# OBJECTIVE
Go through the entries below and copy each line containing the word "follow".

== == ==

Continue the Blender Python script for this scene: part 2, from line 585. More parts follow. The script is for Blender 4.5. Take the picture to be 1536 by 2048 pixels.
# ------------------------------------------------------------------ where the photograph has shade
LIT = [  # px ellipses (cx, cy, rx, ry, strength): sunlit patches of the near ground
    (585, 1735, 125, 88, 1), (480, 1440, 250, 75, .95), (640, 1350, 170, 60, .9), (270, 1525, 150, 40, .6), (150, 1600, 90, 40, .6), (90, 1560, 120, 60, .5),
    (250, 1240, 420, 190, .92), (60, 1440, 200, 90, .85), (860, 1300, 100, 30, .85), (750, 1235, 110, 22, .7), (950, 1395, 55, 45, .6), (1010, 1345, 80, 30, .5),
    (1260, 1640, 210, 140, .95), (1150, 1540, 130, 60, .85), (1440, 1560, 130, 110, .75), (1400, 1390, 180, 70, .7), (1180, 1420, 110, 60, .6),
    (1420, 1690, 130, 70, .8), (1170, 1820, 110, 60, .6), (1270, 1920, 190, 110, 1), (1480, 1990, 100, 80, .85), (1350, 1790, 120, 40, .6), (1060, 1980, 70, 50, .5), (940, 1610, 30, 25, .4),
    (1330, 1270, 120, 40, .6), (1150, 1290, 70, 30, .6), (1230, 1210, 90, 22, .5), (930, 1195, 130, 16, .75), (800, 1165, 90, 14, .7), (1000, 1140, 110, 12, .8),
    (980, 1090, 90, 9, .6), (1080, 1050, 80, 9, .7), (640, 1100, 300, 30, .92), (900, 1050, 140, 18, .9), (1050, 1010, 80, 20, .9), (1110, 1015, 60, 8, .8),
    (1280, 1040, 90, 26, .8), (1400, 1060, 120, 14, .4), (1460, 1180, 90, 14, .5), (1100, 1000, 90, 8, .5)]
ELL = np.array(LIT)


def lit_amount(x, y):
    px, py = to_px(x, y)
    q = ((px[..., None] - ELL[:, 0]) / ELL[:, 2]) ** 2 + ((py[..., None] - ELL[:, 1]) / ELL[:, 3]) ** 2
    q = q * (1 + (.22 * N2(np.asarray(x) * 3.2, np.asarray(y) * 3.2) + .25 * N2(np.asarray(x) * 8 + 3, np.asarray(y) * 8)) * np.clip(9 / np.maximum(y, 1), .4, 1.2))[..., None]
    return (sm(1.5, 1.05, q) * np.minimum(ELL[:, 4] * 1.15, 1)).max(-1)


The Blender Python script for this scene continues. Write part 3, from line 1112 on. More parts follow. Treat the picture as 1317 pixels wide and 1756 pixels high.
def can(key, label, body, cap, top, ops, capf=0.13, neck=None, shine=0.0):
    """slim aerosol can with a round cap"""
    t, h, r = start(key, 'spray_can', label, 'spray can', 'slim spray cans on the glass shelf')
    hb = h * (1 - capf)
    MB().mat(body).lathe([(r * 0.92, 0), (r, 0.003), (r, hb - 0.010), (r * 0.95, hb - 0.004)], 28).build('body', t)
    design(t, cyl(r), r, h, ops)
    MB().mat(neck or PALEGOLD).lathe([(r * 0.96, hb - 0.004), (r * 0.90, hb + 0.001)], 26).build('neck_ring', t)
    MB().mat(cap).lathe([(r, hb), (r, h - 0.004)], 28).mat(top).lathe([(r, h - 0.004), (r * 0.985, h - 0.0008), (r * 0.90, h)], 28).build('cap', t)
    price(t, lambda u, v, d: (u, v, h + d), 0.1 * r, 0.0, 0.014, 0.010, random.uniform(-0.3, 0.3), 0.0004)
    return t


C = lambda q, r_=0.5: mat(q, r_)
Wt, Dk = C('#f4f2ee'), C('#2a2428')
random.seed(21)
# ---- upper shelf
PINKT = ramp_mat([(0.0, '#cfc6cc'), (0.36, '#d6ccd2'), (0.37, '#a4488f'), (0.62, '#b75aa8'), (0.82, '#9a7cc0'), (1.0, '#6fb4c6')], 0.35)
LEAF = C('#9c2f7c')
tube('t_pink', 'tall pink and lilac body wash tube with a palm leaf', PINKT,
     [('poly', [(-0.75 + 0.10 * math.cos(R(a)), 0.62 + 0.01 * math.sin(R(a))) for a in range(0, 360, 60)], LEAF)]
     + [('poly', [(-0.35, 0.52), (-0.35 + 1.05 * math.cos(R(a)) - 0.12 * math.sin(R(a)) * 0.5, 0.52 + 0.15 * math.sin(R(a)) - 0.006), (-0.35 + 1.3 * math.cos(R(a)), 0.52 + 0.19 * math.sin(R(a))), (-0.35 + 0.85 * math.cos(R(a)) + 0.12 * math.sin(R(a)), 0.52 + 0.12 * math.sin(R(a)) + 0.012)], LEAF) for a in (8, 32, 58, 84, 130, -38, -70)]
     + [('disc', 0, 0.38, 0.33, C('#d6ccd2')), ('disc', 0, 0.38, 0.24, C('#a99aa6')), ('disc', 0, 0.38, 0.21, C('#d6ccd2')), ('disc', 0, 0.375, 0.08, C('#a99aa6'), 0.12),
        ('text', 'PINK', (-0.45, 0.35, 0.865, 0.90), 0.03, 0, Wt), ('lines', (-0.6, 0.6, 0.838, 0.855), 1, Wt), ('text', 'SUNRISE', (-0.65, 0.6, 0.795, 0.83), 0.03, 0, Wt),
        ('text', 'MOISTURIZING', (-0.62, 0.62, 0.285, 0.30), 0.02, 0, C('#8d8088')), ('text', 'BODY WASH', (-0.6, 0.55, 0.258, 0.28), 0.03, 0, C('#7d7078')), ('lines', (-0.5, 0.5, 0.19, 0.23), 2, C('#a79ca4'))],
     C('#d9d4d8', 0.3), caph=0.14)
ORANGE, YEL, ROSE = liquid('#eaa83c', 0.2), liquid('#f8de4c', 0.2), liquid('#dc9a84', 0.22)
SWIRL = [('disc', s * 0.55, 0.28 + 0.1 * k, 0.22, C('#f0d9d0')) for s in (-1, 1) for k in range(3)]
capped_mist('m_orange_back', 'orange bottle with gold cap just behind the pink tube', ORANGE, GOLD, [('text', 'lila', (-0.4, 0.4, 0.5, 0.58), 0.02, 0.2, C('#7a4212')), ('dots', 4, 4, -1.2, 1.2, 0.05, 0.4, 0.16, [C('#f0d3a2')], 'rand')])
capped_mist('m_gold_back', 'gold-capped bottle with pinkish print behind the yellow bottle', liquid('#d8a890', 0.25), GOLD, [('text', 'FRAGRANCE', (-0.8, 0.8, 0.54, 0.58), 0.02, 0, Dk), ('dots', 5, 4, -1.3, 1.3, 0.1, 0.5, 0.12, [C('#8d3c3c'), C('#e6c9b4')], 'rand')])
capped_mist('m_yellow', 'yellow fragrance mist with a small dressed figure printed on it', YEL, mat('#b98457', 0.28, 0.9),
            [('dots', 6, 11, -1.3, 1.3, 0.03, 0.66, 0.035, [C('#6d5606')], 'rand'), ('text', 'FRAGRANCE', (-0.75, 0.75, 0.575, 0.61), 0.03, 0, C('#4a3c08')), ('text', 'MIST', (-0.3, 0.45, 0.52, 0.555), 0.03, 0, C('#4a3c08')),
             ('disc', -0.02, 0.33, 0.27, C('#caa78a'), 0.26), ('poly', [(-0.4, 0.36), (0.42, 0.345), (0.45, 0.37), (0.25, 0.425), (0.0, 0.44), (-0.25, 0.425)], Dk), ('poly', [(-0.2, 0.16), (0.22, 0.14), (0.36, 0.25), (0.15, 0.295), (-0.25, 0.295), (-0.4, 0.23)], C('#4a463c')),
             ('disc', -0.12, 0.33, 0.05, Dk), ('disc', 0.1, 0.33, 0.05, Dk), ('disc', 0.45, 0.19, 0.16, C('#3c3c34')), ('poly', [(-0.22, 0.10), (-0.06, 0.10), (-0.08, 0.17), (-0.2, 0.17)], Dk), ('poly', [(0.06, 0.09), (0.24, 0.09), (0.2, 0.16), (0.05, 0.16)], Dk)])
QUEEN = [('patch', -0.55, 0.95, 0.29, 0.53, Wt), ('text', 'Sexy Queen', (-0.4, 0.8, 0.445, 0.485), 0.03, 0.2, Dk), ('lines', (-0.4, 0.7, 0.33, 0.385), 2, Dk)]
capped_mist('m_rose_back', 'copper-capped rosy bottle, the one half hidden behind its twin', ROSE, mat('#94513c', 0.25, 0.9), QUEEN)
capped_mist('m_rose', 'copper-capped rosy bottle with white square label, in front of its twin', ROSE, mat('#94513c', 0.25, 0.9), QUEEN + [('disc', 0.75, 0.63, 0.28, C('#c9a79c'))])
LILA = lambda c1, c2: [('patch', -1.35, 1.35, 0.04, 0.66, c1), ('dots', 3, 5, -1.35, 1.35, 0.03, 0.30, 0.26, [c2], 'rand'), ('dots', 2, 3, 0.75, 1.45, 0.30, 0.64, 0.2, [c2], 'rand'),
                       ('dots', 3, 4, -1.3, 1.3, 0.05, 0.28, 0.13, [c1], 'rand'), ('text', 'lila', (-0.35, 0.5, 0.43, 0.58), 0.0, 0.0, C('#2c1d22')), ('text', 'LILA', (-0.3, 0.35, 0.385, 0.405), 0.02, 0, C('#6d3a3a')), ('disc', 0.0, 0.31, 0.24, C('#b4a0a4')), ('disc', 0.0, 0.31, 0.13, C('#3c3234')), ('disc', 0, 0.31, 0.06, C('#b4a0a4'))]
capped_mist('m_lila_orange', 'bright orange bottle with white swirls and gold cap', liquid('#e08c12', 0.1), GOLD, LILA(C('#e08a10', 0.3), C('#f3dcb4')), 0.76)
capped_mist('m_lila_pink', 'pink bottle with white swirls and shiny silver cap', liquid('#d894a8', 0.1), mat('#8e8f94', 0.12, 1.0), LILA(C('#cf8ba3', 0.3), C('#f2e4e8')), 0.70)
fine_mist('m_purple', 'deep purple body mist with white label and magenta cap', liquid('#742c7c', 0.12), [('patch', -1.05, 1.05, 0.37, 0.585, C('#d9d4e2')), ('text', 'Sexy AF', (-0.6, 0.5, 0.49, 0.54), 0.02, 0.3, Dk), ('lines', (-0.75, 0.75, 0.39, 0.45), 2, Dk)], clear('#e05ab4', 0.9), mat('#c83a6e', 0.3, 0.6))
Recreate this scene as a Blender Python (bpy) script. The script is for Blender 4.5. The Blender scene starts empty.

== == ==

# EXERCISE ANSWER
Continue the Blender Python script for this scene: part 2, from line 585. More parts follow. The script is for Blender 4.5. Take the picture to be 1536 by 2048 pixels.
The Blender Python script for this scene continues. Write part 3, from line 1112 on. More parts follow. Treat the picture as 1317 pixels wide and 1756 pixels high.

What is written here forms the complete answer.